Proposed Pasco policy clarifies school guardian rule

School Board members have opposed allowing teachers to participate by carrying guns in classrooms.
The Pasco County School Board [Times photo | 2018]
The Pasco County School Board [Times photo | 2018]
Published July 17

Pasco County school district leaders made clear from the start their opposition to letting teachers carry guns in schools as part of Florida’s guardian program.

They never went so far as to adopt a resolution stating their position, though, unlike many other districts.

But now, the School Board appears poised to approve a policy that would cement the idea into district rule.

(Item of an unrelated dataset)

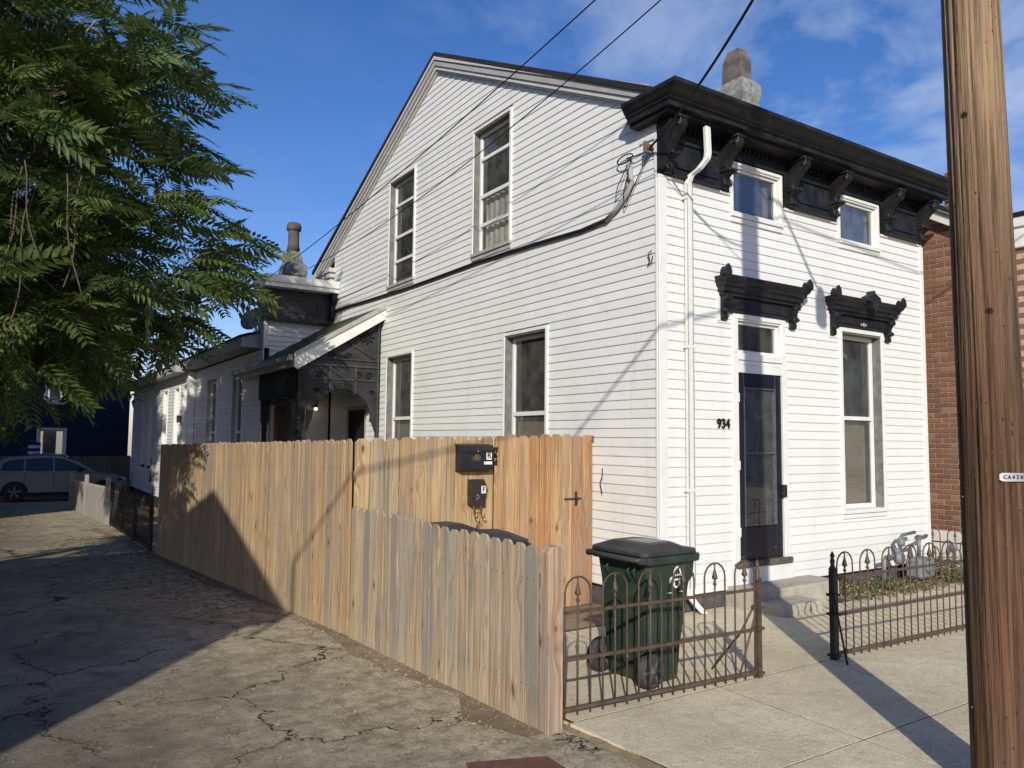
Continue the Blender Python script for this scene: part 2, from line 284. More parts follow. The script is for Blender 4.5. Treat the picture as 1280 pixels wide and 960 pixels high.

The update to Policy 8407, which appears on the board’s Tuesday agenda, restates the role of guardians in preventing or abating an active assailant incidents. It adds language directly afterward, asserting that “a District employee who is hired for the specific purpose of serving as a school guardian is authorized to serve in that capacity.”

Teachers, of course, are not hired for that role. Quite the opposite, the board created a new position of security guard with no other responsibilities, to perform in that capacity.

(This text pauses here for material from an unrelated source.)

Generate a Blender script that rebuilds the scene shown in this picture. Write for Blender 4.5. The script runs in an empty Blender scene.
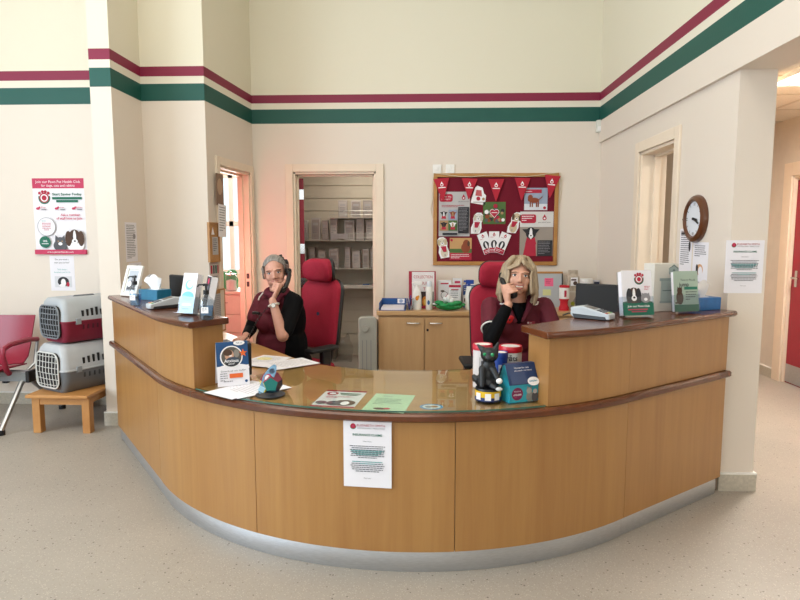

Board chairwoman Alison Crumbley, a vocal opponent of having armed teachers, said she supported any district effort to keep the guard role professional, and in the hands of experts such as retired police officers.

She was not sure, though, whether the policy proposal was clear enough. Some officials read it to say that school guardians were responsible only for monitoring and protecting schools, Crumbley said, while others viewed it as stating that only guardians could have such authority.

“We need some board discussion on this,” she said. “I want to make sure all board members are crystal clear on the meaning.”

The item is up for final adoption at the board meeting, which begins at 6 p.m. Tuesday.